From the very first line of the data to the line containing "1.225), .12, .13, .1))", retype everything exactly, leaving the pictures behind.

[start of Material provided]

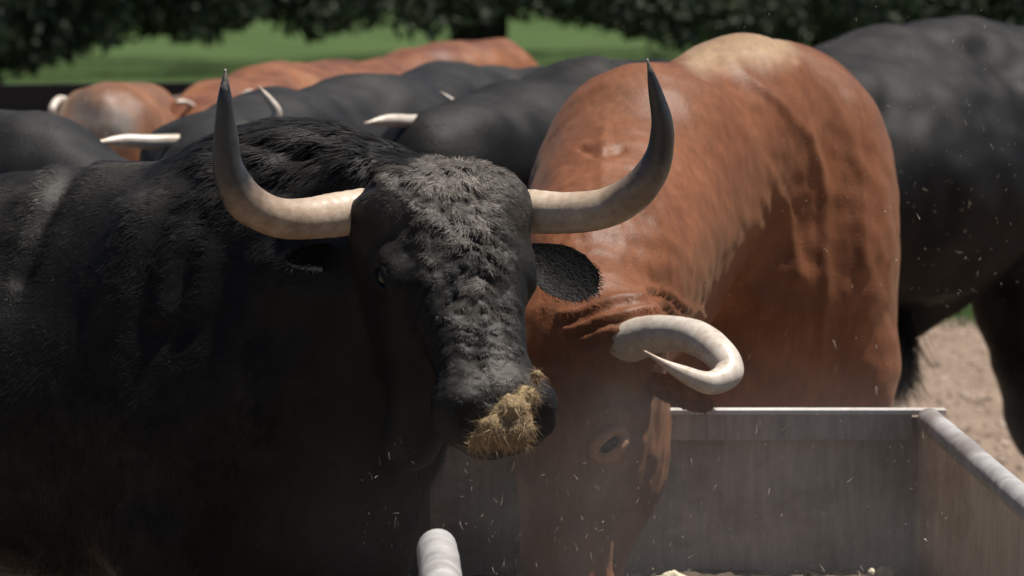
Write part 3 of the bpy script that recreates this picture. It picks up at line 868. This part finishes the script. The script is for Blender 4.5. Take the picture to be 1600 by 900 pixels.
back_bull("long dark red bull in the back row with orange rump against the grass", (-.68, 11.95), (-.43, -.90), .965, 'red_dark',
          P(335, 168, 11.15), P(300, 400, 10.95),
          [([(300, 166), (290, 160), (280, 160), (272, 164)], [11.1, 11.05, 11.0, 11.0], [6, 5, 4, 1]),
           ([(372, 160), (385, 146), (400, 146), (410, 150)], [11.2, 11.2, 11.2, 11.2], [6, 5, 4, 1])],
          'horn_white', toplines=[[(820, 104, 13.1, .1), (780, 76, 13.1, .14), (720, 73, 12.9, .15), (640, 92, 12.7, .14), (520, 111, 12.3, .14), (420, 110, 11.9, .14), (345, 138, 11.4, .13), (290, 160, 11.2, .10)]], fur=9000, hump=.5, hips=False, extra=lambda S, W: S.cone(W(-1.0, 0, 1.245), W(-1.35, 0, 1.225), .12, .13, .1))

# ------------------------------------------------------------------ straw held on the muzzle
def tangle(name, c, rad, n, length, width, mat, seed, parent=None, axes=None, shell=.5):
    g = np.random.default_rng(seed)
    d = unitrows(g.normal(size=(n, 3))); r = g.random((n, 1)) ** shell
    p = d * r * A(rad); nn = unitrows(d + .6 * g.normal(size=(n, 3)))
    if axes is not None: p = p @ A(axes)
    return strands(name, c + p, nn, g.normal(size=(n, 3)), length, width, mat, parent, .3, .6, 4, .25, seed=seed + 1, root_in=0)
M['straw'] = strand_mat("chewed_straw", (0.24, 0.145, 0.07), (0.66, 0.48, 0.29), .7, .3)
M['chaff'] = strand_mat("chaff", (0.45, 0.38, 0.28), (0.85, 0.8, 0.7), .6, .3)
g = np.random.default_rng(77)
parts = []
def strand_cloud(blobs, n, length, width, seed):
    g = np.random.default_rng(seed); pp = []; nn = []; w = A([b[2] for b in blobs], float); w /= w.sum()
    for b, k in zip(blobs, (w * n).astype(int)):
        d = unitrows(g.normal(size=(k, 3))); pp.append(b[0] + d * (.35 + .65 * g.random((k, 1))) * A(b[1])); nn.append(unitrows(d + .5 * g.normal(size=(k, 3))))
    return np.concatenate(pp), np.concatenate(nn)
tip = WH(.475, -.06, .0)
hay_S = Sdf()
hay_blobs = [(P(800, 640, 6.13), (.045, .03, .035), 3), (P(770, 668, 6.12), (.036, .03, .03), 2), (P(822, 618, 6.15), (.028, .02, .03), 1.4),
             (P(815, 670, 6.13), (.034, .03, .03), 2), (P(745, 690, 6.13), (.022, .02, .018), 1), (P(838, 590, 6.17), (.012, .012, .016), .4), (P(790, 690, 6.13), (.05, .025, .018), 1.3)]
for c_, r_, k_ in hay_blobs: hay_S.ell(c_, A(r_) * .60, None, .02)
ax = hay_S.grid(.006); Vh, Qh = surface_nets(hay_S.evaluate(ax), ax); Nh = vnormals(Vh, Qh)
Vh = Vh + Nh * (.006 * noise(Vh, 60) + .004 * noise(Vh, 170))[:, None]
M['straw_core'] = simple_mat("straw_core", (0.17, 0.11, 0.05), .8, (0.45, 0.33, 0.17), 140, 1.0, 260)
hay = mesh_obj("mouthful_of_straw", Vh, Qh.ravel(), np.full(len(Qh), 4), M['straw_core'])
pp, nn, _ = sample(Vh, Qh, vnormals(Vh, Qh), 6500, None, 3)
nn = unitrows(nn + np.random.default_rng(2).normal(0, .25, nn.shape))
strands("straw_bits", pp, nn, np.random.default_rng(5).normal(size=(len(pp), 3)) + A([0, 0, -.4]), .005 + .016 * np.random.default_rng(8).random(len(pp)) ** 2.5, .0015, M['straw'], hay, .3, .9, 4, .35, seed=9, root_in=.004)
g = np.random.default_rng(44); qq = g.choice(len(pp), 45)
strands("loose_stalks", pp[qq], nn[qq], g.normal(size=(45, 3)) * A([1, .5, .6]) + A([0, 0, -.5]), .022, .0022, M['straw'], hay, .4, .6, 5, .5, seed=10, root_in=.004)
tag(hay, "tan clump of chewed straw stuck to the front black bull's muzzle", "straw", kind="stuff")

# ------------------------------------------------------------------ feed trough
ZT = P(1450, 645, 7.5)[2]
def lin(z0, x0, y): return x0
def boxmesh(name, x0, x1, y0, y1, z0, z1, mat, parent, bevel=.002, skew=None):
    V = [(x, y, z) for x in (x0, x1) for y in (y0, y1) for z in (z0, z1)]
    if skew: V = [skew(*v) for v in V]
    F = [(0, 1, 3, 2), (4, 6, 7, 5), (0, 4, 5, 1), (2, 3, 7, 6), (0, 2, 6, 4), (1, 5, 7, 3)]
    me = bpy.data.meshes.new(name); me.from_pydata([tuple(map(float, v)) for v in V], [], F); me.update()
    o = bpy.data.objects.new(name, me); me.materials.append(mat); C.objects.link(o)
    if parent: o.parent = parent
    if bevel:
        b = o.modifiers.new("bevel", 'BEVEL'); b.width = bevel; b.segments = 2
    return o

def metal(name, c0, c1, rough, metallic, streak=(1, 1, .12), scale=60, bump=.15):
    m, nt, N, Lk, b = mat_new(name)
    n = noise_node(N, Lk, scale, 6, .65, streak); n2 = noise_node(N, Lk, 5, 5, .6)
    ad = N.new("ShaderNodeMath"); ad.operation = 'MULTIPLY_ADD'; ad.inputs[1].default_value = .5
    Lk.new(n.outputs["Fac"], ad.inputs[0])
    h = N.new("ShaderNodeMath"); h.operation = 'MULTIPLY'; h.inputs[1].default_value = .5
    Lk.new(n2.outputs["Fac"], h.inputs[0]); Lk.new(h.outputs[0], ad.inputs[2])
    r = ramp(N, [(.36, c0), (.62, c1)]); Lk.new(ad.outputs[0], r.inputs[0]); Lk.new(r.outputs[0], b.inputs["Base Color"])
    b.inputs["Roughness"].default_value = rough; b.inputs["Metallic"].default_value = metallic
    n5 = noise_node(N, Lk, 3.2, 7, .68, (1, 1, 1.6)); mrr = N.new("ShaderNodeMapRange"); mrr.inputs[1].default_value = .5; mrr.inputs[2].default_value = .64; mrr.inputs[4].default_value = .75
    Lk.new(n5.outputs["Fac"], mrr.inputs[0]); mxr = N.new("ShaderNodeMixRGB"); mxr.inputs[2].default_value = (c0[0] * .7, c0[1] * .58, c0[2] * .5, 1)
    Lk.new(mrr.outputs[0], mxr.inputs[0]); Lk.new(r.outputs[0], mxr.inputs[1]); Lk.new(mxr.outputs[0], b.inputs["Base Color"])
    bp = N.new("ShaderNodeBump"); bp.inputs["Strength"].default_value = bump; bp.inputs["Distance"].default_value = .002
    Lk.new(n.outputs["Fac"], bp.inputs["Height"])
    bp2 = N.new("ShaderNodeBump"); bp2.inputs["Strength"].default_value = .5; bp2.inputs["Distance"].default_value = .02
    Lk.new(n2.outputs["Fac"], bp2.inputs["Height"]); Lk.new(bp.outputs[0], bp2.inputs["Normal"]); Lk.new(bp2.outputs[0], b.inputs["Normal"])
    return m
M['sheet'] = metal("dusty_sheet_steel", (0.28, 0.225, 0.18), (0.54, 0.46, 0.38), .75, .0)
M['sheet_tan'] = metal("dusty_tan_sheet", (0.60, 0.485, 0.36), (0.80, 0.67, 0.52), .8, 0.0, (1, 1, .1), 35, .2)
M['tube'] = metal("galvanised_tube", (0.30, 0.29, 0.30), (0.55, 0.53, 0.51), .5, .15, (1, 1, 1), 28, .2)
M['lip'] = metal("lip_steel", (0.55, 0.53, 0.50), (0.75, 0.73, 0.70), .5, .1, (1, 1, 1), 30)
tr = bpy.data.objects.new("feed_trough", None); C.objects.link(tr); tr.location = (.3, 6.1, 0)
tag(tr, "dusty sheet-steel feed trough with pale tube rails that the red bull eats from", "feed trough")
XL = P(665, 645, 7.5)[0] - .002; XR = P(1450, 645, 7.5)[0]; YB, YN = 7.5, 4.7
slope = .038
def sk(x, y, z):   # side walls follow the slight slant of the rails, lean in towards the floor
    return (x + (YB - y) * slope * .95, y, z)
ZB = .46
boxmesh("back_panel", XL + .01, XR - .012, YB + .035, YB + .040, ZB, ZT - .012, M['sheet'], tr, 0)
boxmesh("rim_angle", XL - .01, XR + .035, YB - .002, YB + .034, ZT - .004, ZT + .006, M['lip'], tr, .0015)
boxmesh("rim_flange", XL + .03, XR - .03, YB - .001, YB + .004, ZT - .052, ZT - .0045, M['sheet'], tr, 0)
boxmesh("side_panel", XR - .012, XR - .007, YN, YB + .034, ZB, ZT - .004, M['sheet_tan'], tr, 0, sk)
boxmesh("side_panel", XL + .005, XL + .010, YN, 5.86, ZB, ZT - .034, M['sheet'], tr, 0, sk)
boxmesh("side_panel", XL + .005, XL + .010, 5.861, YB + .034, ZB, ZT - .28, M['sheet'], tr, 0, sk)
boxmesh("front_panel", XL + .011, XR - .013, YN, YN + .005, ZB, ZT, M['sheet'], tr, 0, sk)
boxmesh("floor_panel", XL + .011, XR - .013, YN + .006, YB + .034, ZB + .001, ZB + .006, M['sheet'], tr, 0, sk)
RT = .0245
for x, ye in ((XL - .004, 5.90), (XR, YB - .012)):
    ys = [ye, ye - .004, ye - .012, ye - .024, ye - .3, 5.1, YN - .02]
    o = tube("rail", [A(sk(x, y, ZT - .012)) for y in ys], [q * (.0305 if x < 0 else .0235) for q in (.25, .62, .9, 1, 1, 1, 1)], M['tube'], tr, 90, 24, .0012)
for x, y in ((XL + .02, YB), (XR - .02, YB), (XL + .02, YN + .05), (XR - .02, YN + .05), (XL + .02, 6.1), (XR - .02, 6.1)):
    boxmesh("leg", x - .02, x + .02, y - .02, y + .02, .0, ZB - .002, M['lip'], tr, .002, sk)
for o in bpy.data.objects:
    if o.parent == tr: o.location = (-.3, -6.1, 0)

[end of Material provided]

| Answer for this exercise |
Write part 3 of the bpy script that recreates this picture. It picks up at line 868. This part finishes the script. The script is for Blender 4.5. Take the picture to be 1600 by 900 pixels.
back_bull("long dark red bull in the back row with orange rump against the grass", (-.68, 11.95), (-.43, -.90), .965, 'red_dark',
          P(335, 168, 11.15), P(300, 400, 10.95),
          [([(300, 166), (290, 160), (280, 160), (272, 164)], [11.1, 11.05, 11.0, 11.0], [6, 5, 4, 1]),
           ([(372, 160), (385, 146), (400, 146), (410, 150)], [11.2, 11.2, 11.2, 11.2], [6, 5, 4, 1])],
          'horn_white', toplines=[[(820, 104, 13.1, .1), (780, 76, 13.1, .14), (720, 73, 12.9, .15), (640, 92, 12.7, .14), (520, 111, 12.3, .14), (420, 110, 11.9, .14), (345, 138, 11.4, .13), (290, 160, 11.2, .10)]], fur=9000, hump=.5, hips=False, extra=lambda S, W: S.cone(W(-1.0, 0, 1.245), W(-1.35, 0, 1.225), .12, .13, .1))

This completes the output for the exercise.